The photo is of Roly on the left. Bullivant2

Roly’s daughter, Adelle, mentioned that Roland had never mentioned his act of heroism or the award for gallantry from the US Forces. It was obvious that they appreciated his efforts to assist US airmen. Roly, like many of our members was a reluctant hero and was always careful never to blow his own trumpet. However, we believe that if he did these deeds, and he did, then they should be noted in his story.

Roly was discharged on the 13th September 1946.

After the war and at the age of 23, Roland met his future wife, Marcia, where he worked at an engineering company. After a courtship which was successful, they were married in 1950. Roly’s career continued into the police force, and then into real estate with a developer.

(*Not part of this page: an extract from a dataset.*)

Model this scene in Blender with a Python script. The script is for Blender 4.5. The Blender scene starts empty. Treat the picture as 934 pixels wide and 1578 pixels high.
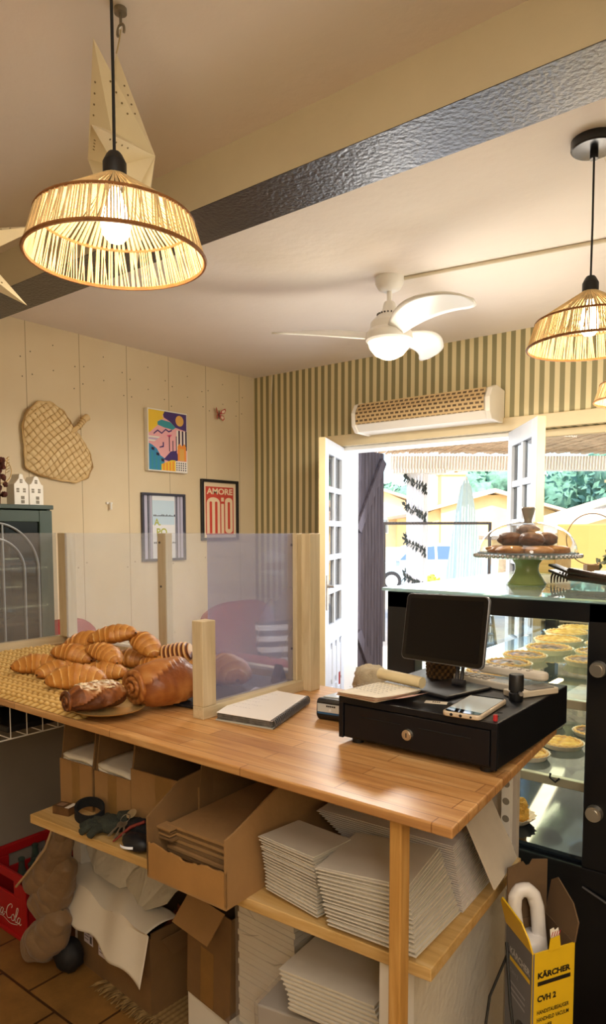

He later became an insurance inspector for some 20 years, at which point he and Marcia retired to the Forster area.

Roly’s daughter wrote, “Some interesting early history was that in 1935 my Pop got a job at MacArthur Onslow Dairies at Camden Park Estate and took the family with him. They had a house on the estate and Nan was a lady of leisure, playing tennis every day, while Pop was the chauffeur and Dad (Roland) was a houseboy. Dad loved to talk about serving the food to the house guests, and especially about the leftovers.”

Farewell Roland, and thank you from your grateful country.